Supporting the ongoing rally in the crude oil market and energy-related exchange traded funds, producers outside of the Organization of Petroleum Exporting Countries agreed to join the cartel in curbing oil output to further support global prices.

On Monday, the United States Oil Fund (NYSEArca: USO), which tracks West Texas Intermediate crude oil futures, gained 3.2% and the United States Brent Oil Fund (NYSEArca: BNO), which tracks Brent crude oil futures, rose 3.0%. Over the past month, USO increased 11.3% and BNO advanced 13.6%.

WTI crude oil futures were up 3.3% to $53.2 per barrel while Brent crude futures were 3.2% higher to $56.0 per barrel.

Meanwhile, the ProShares Ultra Bloomberg Crude Oil (NYSEArca: UCO), which takes two times or 200% daily performance of WTI crude oil, jumped 6.2% on Monday.
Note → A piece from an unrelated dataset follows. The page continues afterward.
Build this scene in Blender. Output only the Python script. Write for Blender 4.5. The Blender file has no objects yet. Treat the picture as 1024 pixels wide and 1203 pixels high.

Fueling the oil prices gains on Monday, a group of large producers outside of OPEC, including Russia, agreed to scale back output by 558,000 barrels per day, with the bulk of the cuts – 300,000 barrels per day – pledged by Russia, the Wall Street Journal reports.

United States Oil Fund

OPEC has already agreed to reduce output by 1.2 million barrels per day. After the non-OPEC producers’ cuts, total reduction now represents almost 2% of global supply.

“It has been the long-term goal of Saudi Arabia to get the involvement of Russia and this has been a major geopolitical development and I think it is historic,” Olivier Jakob an analyst from the consultancy Petromatrix, told the WSJ. “Russia has been very linked to Iran and with this latest development it is also reaching out a little bit to the wider gulf area.”

The cuts will take effect January 1, and the oil producers will reconvene after six months to evaluate the results of the deal.

However, oil traders are concerned over how fast U.S. shale oil producers will increase production to capture the rising prices. Last week, the U.S. oil rig count rose by 21 rigs to 498 which was the biggest one week gain since July 2015, according to a SEB Markets report.

“Our main concern is that market has become comfortably numb in relation to rising rig counts,” Bjarne Schieldrop, chief commodities analyst at SEB Markets, told the WSJ. “We won’t really see any physical supply response from the added rigs before the second half of 2017. I think this is setting in motion a new boom and bust cycle with a big rise in oil rigs.”